First use of profit skimming powers
In a notable first, the FCO, in addition to the cease and desist
order, has exercised its reformed profit skimming
(Vorteilsabschöpfung) power, ordering Amazon to disgorge
approximately EUR59m to the German state. The amount may be
increased at a later point in time because the FCO considers the
infringement ongoing.
This remedy, laid down in Section 34 of the German Competition Act
and fundamentally reformed in 2023, enables the FCO to reclaim the
economic benefit an undertaking has derived from competition law
infringements.
Under the reformed rules, the economic advantage can be established
using a presumption rule, making it easier for the authority to
quantify the gains. Critics have nonetheless claimed that the
instrument will remain mostly useless, a claim that has now been
challenged very directly by the enforcer.
Key observations
The decision carries several important implications.
1. A new enforcement tool in action
The profit skimming power provides German competition authorities with an additional remedy beyond traditional fines. Unlike fines, which are calculated based on deterrence principles, profit skimming focuses on removing the economic benefit of unlawful conduct.
In particular, the presumption of gains and the lowered evidentiary burden provide the FCO with a certain flexibility, which goes beyond claimants' power in civil law proceedings. It appears unlikely that the FCO will limit the application of this tool to digital platform cases, but this will obviously depend on whether the decision survives judicial scrutiny in case of an appeal.

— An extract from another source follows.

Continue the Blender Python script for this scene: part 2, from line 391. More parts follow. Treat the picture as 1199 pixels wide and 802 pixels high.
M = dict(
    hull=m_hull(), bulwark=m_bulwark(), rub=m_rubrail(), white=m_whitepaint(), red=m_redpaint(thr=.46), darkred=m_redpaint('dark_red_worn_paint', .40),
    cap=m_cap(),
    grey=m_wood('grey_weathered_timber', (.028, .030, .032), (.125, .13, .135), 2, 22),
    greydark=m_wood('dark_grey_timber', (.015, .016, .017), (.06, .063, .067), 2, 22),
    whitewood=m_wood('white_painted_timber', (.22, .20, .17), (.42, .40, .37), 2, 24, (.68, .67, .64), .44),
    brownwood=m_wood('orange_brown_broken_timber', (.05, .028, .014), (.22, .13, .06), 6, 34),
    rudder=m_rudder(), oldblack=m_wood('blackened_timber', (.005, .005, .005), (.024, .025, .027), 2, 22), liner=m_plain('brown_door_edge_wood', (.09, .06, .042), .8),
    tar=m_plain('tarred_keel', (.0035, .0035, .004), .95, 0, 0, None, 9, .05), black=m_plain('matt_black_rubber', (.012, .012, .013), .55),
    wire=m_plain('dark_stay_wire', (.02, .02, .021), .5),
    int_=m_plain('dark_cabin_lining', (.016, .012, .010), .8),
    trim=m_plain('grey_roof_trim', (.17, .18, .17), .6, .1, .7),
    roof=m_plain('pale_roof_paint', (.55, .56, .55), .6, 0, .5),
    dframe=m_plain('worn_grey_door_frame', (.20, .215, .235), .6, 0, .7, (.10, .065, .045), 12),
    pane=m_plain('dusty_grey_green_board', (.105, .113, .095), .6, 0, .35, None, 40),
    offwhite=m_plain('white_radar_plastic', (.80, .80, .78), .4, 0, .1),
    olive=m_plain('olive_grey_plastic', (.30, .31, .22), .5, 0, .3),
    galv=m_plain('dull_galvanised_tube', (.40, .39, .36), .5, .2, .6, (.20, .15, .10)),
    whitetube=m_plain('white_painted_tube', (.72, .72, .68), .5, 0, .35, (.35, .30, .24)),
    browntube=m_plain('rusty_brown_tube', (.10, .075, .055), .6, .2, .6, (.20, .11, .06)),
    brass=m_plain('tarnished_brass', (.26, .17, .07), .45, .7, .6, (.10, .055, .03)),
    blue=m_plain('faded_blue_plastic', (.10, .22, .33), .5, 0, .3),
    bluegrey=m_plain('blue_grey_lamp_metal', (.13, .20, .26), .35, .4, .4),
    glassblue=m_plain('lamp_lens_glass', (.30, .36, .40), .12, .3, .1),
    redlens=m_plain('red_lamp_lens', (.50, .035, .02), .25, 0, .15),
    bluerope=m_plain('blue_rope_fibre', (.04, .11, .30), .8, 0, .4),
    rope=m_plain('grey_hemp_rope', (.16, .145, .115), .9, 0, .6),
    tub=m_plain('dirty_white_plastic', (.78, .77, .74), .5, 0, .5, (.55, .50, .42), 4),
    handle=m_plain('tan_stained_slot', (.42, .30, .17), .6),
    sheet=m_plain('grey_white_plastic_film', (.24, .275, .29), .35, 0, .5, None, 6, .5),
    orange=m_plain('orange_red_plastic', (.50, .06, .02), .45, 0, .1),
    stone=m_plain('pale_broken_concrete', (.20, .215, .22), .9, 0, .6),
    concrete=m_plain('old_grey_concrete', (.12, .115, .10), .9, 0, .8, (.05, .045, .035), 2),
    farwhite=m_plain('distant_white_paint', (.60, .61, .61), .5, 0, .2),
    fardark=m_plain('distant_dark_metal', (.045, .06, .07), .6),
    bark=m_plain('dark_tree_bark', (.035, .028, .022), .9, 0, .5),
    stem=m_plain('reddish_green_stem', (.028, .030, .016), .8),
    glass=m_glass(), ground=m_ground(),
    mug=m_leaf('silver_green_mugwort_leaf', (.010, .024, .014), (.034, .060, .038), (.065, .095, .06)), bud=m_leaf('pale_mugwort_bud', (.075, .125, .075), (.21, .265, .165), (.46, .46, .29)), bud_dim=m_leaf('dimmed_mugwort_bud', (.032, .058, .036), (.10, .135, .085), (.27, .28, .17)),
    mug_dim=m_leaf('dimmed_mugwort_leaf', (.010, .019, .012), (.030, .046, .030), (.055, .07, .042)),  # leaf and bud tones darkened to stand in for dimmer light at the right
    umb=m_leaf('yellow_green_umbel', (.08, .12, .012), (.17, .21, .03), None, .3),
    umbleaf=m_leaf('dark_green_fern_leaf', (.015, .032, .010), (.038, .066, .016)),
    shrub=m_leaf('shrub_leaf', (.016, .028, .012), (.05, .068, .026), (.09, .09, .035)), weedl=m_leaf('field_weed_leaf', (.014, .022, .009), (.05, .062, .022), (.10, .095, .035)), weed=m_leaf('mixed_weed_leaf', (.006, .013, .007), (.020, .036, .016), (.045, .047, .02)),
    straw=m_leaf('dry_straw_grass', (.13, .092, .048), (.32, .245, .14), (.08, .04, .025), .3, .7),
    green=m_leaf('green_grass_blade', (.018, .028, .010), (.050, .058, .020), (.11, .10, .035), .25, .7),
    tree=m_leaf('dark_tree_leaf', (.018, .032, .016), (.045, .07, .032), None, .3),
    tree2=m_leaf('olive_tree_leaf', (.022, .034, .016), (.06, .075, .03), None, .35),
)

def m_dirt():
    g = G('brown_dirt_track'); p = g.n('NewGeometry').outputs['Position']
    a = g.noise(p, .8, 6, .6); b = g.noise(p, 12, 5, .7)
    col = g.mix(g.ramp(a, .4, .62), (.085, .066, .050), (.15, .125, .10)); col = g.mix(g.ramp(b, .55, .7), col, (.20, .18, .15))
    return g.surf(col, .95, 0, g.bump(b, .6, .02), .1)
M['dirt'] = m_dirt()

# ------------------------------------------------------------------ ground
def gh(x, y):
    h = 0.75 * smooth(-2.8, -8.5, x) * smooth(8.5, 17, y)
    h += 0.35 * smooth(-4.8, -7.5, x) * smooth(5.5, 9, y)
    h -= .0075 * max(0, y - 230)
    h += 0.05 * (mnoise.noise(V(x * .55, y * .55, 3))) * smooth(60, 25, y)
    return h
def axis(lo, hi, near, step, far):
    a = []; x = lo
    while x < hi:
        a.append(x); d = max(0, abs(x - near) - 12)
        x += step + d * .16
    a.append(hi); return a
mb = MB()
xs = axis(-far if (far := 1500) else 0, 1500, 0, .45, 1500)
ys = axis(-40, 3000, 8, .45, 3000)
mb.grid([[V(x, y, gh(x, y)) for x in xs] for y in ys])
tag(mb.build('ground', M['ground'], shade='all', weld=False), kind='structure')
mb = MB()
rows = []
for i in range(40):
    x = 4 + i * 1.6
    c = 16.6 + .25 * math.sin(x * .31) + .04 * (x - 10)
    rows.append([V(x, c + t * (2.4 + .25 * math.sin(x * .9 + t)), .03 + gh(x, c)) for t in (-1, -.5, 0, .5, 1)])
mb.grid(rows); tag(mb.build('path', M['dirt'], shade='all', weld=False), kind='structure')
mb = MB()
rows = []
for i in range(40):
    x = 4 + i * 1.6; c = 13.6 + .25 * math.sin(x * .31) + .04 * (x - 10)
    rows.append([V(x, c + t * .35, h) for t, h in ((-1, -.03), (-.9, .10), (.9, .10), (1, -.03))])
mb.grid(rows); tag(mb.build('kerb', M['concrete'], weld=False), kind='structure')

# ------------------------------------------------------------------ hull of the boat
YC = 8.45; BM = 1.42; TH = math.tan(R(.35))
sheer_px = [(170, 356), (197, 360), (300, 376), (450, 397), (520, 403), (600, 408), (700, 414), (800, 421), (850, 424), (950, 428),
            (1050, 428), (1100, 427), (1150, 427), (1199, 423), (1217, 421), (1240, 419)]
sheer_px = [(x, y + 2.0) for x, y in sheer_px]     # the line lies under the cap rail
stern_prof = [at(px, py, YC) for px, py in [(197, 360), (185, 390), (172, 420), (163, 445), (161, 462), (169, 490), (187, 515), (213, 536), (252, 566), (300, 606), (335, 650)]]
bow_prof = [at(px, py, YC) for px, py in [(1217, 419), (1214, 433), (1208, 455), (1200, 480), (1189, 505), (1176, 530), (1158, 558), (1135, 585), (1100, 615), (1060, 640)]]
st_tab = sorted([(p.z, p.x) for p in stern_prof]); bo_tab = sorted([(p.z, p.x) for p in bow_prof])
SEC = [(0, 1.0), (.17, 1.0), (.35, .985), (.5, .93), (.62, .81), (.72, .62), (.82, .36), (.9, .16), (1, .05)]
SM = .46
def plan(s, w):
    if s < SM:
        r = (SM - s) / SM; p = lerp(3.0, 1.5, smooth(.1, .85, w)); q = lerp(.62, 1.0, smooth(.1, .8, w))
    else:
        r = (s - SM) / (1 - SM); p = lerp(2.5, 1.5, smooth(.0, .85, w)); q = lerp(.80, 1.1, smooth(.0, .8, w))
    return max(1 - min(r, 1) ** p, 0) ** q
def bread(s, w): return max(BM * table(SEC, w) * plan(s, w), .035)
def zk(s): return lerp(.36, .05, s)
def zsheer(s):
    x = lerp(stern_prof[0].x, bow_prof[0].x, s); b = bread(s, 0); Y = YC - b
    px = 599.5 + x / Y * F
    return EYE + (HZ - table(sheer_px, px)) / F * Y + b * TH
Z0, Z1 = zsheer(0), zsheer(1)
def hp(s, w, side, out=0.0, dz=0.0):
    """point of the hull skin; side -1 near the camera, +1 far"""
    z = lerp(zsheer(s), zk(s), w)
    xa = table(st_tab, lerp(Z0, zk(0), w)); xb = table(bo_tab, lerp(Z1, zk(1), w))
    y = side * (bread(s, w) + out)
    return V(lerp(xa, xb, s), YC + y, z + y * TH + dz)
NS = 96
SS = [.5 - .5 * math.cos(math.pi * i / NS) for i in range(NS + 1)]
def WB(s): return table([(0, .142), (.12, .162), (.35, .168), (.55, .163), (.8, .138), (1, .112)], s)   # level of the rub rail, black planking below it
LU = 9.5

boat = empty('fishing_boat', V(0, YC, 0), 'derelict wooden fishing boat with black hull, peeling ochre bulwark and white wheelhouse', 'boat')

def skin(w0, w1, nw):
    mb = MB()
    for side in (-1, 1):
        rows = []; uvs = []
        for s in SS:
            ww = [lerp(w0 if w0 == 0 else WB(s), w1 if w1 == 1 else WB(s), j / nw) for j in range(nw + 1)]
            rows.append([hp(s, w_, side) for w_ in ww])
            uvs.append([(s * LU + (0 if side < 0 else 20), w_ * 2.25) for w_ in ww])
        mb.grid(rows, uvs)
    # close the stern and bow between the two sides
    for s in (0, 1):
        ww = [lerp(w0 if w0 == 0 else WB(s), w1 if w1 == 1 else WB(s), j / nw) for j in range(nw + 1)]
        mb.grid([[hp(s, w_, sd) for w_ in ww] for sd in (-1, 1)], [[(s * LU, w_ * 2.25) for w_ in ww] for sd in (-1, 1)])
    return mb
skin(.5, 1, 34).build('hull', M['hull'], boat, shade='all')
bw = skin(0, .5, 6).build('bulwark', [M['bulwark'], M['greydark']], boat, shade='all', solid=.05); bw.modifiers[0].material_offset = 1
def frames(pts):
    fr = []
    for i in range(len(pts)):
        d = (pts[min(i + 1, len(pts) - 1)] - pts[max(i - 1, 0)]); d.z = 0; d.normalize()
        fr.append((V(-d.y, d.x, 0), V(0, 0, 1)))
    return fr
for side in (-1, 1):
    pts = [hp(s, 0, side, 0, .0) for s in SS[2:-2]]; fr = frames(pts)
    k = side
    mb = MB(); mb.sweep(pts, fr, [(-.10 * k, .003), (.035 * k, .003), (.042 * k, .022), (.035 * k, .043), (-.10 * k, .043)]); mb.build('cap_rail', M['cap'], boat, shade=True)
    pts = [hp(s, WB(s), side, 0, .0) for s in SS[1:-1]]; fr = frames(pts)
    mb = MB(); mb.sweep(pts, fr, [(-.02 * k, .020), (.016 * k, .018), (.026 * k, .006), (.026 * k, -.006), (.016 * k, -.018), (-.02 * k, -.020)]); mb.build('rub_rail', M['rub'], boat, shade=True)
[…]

2. Continued high scrutiny for platform operators
The decision underscores that the FCO is willing to enforce
strict limits on how platform operators may influence the
commercial behavior of third parties on their platforms.
The FCO expects that any mechanisms that restrict pricing autonomy
must be transparent, predictable and limited to genuine exceptional
circumstances. A justification based on the principles of consumer
protection does not appears to be readily accepted by the
enforcer.
3. Coordination with EU and other authorities
The FCO states that it coordinated closely with the European
Commission, which is responsible for enforcing the Digital Markets
Act, and with the German Federal Network Agency regarding
transparency requirements under the Platform-to-Business
Regulation.
Nonetheless, it is notable that the FCO continues its enforcement
based on national law in light of increasing regulation of digital
platforms based on EU law.
A trend towards profit disgorgement in Germany?
The FCO's decision is not the only legal challenge digital companies face in Germany in terms of profit disgorgement.
A consumer protection organization has recently launched a profit disgorgement claim against Amazon regarding the introduction of advertising into Prime Video. The claim was filed under Germany's newly introduced Consumer Rights Enforcement Act, which implements the Representative Actions Directive, and includes a claimed amount of EUR1.8 billion.